Trouble erupts when Beau, leaving the rural California side of the lake, gets involved on the dangerous Nevada side with Darby Reese, a sleazy Reno bar owner, in a homosexual affair. The filmmakers do not push this duality; nevertheless, it and the numerous, often dramatic, car trips between Tahoe City and Reno exert their implicit significance.
Darby dies under violent circumstances the film keeps long under wraps, and his body shows up on Hall property. Margaret is left with the grisly task of disposing of it, to protect Beau, the possible killer. Worse yet, Alek Spera, a handsome, understated blackmailer, shows up with a videocassette of Darby and Beau having sex. Darby owed Spera and his partner Nagle $50,000-to be made up by Margaret in ransom money for the cassette. The poor woman is stunned by the revelations, and also by the large sum, which she cannot draw from the joint bank account without her husband countersigning.
Here some fascinating psychological suggestions crop up. Alek and the older, nastier Nagle seem to have a relationship not unlike Darby and Beau's. But Alek gradually falls for Margaret: her courage, decency, and love of family. He feels filial toward her, and she maternal toward him, which echoes her profound feelings for Beau-especially after Alek endears himself by helping Margaret resuscitate Jack from a potentially fatal heart attack. If these suggested parallels, which remain inchoate, had been further dwelled upon, the thriller aspect of the movie would have been undermined, which some may feel it has been anyway.
The Alek-Margaret nexus cannot quite avoid a credibility gap, but good acting prevents its becoming a chasm. The Scottish Miss Swinton is not conventionally pretty, and does not even use much makeup. Hers is an almost masculinely hewn face, somewhat softened by abundant red hair, liquid Weimaraner eyes, and steadfast intelligence that radiates from it. As Alek, Goran Visnjic, the Yugoslav-born actor, with his provocative trace of a foreign accent, is winning as the redeemed blackmailer (the part originally played by the great James Mason).

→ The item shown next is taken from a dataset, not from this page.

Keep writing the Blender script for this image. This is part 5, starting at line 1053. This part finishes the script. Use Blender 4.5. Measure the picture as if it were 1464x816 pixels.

The supporting roles are well taken, with Jonathan Tucker an excellent choice for the sensitive, sexually confused Beau. But there is some excess artiness in The Deep End: too many languid lap dissolves, shots involving Dylan's aquarium, and even one extreme closeup of a drop hanging from the kitchen faucet and reflecting the entering Margaret, which made me cry uncle.
With the exception of the remarkable Crimes and Misdemeanors, I have always preferred those Woody Allen films untroubled by pretensions to seriousness. Yet not even the farcical always works for Allen; only last year he came a cropper with the dumb and dumber Small Time Crooks.
Now, however, The Curse of the Jade Scorpion works handily for Allen, the writer and director, and even the formerly suspect Allen, the actor. Woody plays an insurance investigator, CW Briggs, who has done well by seemingly slapdash methods until his married boss hires as efficiency expert his mistress, Betty Ann Fitzgerald, whom he strings along with promises of divorcing his wife. Fitz (Helen Hunt) reorganizes the office in rigorous ways that infuriate Briggs, and soon the two are bitterly sparring, sarcastic enemies.
But at a group dinner at the Rainbow Room (the time is 1940), an evil hypnotist makes them act passionately in love, and implants a posthypnotic spell: At the word Constantinople, Briggs will become his obedient slave; at the word Madagascar, Betty Ann ditto. Upon waking, each will forget everything. Before that, they will become lovers again and, worse yet, will use inside information to perform untraceable robberies on the company's wealthy clients-the loot, needless to say, ending up in the magician's pockets.